I have criticized the New York City Department of Education for adopting a rigid adherence to these practices, which include whole language reading instruction, math, and other “feel good” approaches to teaching. But give city parents a $25,000 check to send their children to Gotham’s “independent” schools — the ones that rich folks fight to get their children into — and what will they get? Whole language and constructivist math. So it is no surprise to me that the federal study suggests that they will do no better at Fieldston or Dalton then they would at P.S. 42.

Until conservatives and moderates realize that as long as most schools offer the same failed teaching strategies, there is no free market for vouchers or tax credits to promote. Many of the charter schools established thus far, which should offer competitive educational strategies, mirror the progressivism of the public schools.

Liberals should take no comfort in all this, because the federal study also contains news for them. At the center of liberal educational orthodoxy is the idea that the poor are being victimized by under-funded public schools. If there is no performance gap between public and the “elitist” private schools (where many liberals send their children), then the “Savage Inequalities” argument about school funding also evaporates. Despite the Campaign for Fiscal Equity, there is evidence that money doesn’t make schools better. Just look at the schools of Marin County, California, Cambridge, Massachusetts, and Bridgehampton, New York. These are systems with a Niagara Falls of funding getting Sahara Desert test scores.

While I understand the zeal with which the teachers’ unions pursue the argument new money could go to increasing their ranks and raising their salaries, this is dangerous. As the state bankrupts itself, further crushing the taxpayers, it will be teachers who will be blamed for the failure of the educational monopoly.

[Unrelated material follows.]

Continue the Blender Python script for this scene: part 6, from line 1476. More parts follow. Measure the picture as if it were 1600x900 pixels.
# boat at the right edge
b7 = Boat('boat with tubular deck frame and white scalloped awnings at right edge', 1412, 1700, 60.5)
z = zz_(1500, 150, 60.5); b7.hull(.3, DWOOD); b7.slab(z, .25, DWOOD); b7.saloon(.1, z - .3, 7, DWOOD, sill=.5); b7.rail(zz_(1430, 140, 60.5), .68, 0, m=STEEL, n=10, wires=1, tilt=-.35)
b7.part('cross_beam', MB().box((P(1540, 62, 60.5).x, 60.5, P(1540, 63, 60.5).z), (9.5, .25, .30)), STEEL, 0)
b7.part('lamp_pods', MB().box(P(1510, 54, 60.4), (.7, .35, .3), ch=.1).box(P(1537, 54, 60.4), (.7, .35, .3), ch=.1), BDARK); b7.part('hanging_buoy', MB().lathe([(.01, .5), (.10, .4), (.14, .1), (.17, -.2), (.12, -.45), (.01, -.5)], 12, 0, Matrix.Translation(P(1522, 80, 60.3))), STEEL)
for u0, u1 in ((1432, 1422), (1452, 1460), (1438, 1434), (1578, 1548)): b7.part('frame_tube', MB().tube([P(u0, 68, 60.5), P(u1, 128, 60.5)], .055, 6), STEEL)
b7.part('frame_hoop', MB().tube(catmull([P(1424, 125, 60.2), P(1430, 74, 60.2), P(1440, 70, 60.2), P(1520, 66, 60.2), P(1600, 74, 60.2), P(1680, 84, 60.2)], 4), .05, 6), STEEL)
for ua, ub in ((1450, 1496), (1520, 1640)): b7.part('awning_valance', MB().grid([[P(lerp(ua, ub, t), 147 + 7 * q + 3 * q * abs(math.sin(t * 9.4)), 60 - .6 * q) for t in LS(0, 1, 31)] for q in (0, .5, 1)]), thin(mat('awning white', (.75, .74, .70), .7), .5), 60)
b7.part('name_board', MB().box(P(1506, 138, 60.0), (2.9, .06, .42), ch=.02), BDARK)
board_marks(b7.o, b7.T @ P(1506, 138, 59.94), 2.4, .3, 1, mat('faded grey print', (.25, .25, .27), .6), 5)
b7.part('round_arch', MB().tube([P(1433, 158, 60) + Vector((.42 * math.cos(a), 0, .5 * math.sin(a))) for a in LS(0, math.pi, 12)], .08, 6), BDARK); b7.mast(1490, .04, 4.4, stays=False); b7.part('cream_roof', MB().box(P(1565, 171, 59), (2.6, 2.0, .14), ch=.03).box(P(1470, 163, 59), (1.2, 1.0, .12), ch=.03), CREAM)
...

The administration fell into a trap when it included in the No Child Left Behind law requirements that teachers must be “qualified.” Who determines which teachers are qualified? It is the schools of education, intent on preserving their monopoly.

Chancellor Klein fought the Microsoft Corporation as a monopoly that dominated the software industry. Say what you will about Microsoft, it is a force in the economy.

Yet Mr. Klein, a tiger when it came to cracking down on Microsoft, is a pussycat when it comes to promoting the education school monopoly. Not only has he institutionalized its pedagogy, but he has also funneled millions in “-” development contracts to them.

This is an advantage that he withheld from one of the education schools’ few competitors, the Core Knowledge Foundation.

Rather than dismiss the federal study, proponents of the free market educational agenda should use it as an opportunity to look deeper into the education crisis. Once the monopoly is broken, market concepts such as vouchers and charters can make a difference.